§ Supplied data
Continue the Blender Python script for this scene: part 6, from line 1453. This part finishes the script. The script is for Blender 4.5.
...
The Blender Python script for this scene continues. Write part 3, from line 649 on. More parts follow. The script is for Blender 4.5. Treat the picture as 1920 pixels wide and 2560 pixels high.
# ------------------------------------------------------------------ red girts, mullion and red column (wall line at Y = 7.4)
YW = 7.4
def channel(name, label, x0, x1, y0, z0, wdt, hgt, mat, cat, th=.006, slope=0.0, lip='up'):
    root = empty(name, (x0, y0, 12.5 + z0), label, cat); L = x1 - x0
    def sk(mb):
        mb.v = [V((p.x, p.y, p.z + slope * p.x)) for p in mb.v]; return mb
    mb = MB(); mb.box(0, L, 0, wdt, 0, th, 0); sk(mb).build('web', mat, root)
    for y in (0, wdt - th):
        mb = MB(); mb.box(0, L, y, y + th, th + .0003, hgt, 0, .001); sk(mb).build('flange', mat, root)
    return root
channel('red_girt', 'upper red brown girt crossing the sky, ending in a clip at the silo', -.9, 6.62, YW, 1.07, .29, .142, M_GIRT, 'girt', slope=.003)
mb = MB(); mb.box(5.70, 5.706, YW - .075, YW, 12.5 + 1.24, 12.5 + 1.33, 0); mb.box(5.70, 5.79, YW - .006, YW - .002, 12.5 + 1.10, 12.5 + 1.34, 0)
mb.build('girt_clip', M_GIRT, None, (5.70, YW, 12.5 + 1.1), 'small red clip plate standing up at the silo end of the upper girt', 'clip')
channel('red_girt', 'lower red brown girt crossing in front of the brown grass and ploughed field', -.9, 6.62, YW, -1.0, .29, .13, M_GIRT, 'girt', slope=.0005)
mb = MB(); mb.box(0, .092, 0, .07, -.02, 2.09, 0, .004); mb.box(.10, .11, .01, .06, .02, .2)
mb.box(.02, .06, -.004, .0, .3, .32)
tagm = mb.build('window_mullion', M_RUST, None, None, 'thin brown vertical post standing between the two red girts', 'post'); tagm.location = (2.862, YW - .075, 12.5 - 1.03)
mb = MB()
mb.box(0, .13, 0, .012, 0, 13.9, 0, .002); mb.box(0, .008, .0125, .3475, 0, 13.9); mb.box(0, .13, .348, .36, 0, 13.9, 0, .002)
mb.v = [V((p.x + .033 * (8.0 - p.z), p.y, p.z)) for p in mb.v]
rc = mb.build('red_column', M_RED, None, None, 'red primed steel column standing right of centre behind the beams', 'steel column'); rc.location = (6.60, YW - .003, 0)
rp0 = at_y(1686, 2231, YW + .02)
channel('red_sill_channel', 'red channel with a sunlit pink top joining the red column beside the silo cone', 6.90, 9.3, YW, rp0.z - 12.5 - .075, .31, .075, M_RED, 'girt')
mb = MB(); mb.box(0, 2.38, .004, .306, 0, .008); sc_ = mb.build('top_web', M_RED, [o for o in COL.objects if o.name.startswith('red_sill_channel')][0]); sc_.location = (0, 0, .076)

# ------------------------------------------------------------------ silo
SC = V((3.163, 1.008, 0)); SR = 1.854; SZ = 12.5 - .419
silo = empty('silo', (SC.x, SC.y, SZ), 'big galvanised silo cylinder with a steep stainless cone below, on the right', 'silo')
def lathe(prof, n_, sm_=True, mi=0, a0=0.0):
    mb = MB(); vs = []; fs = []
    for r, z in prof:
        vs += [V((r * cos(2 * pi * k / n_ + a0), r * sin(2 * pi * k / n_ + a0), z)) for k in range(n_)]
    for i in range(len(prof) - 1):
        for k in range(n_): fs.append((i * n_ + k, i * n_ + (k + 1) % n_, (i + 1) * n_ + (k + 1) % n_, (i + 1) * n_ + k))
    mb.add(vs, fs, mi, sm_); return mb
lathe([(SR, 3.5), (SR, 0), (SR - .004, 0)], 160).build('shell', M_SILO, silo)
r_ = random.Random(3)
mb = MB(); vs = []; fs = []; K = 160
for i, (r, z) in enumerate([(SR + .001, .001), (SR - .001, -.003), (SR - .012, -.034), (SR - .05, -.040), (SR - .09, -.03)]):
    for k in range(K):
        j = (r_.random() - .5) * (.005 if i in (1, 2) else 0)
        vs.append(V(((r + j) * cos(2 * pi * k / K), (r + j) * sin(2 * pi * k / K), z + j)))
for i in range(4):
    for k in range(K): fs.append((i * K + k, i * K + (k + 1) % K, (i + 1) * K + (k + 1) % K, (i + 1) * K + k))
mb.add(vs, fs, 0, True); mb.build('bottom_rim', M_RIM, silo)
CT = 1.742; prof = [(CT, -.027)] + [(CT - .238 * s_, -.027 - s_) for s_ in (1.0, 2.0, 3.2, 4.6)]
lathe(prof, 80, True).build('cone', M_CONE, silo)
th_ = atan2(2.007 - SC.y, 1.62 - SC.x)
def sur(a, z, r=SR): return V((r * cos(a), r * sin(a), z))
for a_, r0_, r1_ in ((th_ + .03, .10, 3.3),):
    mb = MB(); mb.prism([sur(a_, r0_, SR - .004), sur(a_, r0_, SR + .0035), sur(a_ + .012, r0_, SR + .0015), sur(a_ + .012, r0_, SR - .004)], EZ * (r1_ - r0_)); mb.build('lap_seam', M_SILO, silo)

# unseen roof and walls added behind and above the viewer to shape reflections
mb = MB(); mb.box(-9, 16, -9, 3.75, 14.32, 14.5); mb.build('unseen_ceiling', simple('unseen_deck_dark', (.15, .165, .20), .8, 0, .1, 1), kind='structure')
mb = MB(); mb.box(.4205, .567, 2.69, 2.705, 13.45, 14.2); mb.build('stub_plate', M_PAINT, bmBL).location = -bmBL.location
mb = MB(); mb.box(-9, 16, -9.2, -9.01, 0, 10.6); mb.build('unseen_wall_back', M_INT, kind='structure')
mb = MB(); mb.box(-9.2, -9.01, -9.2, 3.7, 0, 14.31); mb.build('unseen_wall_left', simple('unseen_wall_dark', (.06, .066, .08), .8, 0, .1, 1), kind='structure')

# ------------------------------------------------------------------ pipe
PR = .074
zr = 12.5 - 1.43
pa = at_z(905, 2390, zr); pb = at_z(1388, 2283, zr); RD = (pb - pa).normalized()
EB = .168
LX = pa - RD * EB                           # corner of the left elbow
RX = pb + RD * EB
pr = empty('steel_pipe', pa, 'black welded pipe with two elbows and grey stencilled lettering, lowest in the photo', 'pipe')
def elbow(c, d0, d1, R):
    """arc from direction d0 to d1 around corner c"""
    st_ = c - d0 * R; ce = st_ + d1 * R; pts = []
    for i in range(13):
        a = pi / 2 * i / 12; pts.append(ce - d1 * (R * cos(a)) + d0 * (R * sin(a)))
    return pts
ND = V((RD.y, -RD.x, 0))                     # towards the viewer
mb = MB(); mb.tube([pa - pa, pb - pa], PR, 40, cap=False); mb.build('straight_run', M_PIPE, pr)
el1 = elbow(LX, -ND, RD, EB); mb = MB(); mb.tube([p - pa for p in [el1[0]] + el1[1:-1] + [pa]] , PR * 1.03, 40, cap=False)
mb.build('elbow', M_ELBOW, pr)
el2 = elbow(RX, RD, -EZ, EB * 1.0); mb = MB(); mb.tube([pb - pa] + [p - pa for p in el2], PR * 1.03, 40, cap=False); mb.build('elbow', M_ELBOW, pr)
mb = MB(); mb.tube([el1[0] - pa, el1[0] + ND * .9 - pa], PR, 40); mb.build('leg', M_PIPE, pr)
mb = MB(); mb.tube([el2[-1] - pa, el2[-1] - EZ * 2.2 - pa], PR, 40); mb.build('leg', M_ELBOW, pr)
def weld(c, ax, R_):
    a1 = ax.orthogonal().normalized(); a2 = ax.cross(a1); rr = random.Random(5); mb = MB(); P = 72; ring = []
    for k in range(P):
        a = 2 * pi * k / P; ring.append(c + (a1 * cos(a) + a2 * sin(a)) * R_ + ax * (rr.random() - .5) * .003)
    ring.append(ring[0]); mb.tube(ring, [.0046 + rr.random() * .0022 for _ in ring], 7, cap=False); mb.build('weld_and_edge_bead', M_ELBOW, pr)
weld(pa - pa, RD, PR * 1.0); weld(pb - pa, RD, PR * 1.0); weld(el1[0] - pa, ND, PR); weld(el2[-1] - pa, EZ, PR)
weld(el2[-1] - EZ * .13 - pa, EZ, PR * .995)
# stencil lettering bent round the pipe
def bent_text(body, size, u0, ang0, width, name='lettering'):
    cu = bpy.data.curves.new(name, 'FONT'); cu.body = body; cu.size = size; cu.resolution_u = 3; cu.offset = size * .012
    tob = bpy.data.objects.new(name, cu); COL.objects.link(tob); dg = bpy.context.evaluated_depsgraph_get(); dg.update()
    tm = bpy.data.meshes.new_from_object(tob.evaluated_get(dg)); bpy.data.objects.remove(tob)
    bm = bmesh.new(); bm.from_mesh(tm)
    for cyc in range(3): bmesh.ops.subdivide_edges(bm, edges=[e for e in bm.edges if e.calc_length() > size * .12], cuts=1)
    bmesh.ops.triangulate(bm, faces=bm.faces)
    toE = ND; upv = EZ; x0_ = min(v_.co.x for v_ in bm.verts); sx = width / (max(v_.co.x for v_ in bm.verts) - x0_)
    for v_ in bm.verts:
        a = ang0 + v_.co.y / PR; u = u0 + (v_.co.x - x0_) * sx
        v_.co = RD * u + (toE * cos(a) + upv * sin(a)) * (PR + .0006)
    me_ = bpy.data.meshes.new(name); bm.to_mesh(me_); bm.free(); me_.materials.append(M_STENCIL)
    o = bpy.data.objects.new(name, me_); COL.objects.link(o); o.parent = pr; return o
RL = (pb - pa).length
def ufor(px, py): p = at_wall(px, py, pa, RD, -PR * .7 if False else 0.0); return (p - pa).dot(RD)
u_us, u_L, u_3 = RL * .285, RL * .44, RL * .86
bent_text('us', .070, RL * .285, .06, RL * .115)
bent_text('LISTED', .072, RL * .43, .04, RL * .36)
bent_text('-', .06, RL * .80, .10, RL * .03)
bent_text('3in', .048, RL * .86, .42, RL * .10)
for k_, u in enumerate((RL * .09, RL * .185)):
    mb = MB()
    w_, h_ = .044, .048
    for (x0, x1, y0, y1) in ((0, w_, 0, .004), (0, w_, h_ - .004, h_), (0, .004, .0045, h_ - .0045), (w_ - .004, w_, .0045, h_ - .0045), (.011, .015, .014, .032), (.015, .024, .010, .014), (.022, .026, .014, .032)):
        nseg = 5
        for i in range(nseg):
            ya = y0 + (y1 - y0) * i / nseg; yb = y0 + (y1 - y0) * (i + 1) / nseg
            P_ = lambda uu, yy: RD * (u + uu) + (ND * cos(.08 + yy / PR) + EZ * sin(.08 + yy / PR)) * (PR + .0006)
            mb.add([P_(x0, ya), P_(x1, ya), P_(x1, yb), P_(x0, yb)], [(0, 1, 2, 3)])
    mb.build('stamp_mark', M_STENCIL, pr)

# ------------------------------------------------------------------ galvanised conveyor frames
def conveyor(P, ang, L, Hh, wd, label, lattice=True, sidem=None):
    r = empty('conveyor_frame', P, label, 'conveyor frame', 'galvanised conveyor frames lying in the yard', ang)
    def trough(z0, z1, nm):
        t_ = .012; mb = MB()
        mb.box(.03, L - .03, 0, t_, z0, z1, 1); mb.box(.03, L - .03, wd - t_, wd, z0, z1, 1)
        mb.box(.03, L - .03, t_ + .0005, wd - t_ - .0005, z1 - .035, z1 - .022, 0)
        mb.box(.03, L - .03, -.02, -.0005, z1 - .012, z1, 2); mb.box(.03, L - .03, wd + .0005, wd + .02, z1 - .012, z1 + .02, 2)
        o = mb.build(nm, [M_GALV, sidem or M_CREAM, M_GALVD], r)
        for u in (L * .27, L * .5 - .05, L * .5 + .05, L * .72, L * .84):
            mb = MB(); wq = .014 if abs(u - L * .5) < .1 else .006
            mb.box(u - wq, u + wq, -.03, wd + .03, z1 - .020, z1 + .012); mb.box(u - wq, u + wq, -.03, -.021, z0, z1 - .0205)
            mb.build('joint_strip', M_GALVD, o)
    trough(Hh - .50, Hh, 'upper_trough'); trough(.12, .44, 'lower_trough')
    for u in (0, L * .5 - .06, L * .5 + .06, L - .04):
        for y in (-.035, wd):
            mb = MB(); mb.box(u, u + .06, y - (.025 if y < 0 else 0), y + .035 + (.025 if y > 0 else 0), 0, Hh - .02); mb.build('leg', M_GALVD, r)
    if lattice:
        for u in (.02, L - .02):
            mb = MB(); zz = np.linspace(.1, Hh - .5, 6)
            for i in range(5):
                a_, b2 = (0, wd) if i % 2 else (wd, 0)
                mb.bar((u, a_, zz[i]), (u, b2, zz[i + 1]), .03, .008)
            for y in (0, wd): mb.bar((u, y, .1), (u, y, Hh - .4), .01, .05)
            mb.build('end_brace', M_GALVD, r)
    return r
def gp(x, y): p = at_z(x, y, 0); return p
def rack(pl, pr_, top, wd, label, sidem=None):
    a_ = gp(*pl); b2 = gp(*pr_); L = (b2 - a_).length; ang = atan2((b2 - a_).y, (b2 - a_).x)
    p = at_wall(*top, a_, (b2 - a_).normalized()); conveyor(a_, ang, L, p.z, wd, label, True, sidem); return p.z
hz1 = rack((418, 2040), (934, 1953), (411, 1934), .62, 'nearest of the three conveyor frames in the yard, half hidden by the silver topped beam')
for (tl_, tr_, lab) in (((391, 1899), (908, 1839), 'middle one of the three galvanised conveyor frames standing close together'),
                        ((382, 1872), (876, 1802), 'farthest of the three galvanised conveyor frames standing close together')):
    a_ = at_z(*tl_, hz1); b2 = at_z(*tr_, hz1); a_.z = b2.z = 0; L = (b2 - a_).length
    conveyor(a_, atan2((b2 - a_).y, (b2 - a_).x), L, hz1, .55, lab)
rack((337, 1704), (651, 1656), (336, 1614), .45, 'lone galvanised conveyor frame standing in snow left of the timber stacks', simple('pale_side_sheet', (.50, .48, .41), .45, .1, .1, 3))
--
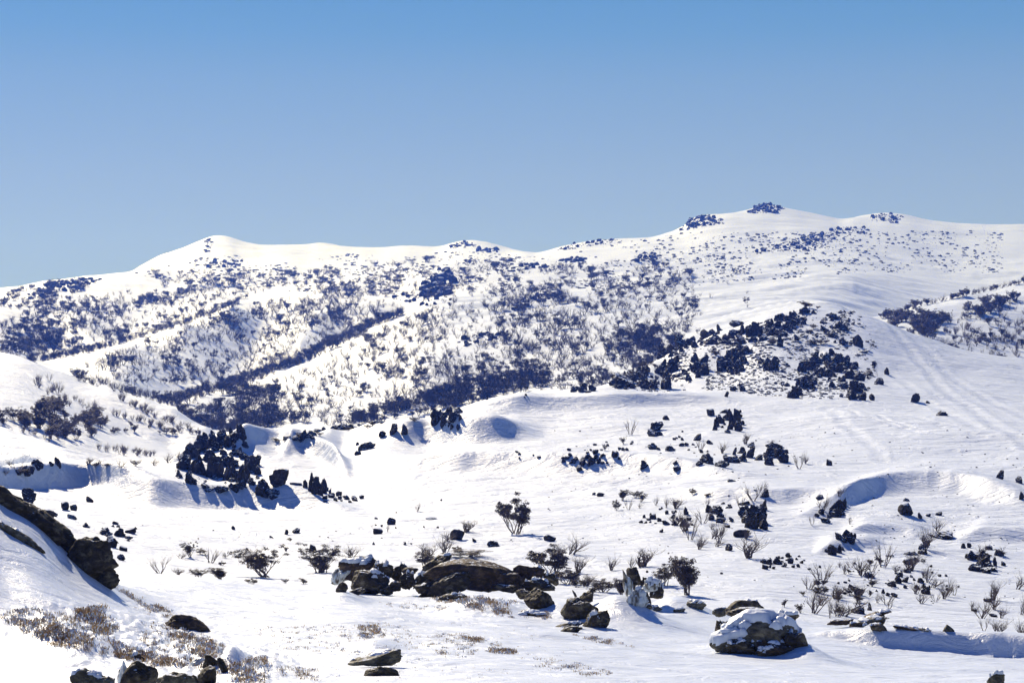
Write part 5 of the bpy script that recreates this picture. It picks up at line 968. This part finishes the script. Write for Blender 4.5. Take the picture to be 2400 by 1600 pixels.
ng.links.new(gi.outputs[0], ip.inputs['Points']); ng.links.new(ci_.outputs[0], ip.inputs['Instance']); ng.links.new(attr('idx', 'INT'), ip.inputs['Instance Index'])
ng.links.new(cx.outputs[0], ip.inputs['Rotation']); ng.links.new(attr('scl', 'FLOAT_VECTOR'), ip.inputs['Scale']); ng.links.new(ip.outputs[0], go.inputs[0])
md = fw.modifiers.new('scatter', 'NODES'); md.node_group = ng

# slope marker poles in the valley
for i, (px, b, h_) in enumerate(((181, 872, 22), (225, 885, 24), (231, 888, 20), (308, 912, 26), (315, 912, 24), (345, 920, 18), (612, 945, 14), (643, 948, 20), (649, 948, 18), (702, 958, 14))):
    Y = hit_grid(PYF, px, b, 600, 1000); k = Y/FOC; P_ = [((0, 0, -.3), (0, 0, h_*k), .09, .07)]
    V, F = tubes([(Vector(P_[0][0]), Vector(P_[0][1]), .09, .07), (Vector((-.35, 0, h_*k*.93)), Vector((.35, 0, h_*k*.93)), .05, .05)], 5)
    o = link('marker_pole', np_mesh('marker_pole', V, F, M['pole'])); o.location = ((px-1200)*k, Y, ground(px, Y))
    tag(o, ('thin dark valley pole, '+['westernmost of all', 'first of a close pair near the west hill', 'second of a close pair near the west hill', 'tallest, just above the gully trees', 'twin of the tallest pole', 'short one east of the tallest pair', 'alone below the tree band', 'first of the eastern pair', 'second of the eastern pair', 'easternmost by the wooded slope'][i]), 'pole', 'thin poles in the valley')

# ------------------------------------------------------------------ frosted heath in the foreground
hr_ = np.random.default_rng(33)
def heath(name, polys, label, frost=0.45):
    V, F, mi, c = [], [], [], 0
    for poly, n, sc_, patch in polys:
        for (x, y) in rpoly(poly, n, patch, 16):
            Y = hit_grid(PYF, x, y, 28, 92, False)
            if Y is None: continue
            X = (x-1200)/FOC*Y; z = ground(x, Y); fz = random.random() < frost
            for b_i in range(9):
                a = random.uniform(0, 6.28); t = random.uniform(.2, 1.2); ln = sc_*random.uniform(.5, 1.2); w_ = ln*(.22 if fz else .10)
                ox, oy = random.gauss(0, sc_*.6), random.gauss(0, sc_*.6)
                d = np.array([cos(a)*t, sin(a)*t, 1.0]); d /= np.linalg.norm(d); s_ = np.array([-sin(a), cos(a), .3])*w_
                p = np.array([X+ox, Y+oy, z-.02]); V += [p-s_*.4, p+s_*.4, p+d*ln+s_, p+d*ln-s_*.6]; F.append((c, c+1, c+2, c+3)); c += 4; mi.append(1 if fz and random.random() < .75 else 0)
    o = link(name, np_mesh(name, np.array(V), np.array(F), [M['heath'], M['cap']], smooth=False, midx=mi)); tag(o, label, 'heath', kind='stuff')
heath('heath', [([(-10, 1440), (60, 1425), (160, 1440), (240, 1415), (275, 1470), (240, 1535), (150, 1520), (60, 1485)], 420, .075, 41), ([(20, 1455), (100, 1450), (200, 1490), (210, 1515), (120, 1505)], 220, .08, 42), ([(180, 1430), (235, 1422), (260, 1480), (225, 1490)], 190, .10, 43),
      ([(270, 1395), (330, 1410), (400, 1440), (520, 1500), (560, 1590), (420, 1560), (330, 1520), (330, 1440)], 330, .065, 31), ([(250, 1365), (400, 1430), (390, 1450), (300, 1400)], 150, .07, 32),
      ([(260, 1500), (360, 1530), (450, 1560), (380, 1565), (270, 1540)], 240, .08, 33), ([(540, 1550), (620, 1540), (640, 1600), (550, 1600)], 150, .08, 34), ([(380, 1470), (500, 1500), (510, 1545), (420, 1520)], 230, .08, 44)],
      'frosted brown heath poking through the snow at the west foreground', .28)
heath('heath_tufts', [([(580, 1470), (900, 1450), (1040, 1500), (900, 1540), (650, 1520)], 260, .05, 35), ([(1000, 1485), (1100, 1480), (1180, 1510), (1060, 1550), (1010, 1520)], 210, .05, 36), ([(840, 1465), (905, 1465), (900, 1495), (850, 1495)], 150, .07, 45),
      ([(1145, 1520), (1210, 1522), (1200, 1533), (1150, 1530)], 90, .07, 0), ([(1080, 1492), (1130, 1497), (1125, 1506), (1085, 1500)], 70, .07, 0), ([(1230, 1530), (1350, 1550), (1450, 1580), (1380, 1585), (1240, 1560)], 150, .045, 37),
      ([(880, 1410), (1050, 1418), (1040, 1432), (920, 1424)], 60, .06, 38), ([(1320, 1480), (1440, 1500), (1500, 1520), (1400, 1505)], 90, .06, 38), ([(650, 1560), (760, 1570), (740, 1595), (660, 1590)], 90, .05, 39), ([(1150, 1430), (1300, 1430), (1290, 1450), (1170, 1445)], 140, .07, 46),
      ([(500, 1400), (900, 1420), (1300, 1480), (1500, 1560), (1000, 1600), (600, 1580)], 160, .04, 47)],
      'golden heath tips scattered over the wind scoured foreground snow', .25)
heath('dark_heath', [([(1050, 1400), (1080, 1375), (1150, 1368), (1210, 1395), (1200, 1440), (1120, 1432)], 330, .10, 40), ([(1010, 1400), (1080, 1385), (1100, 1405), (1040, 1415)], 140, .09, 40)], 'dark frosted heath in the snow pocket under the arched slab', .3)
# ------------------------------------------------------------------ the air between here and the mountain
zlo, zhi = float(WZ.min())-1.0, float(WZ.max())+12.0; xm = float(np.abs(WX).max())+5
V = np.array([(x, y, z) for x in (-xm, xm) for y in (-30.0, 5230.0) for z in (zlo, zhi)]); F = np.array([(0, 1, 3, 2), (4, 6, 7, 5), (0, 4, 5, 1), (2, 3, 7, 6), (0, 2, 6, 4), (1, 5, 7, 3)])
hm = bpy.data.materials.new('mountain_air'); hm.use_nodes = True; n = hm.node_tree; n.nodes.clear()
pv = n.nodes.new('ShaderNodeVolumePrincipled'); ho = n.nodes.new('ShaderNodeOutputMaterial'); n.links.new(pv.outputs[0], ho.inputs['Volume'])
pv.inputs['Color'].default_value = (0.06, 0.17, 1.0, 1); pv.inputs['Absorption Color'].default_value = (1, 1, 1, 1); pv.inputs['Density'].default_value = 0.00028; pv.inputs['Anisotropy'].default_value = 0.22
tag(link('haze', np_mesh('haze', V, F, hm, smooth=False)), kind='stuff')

§ Exercise objective
Search the data above for the string "three" and copy each line that has it.

§ Exercise result
hz1 = rack((418, 2040), (934, 1953), (411, 1934), .62, 'nearest of the three conveyor frames in the yard, half hidden by the silver topped beam')
for (tl_, tr_, lab) in (((391, 1899), (908, 1839), 'middle one of the three galvanised conveyor frames standing close together'),
                        ((382, 1872), (876, 1802), 'farthest of the three galvanised conveyor frames standing close together')):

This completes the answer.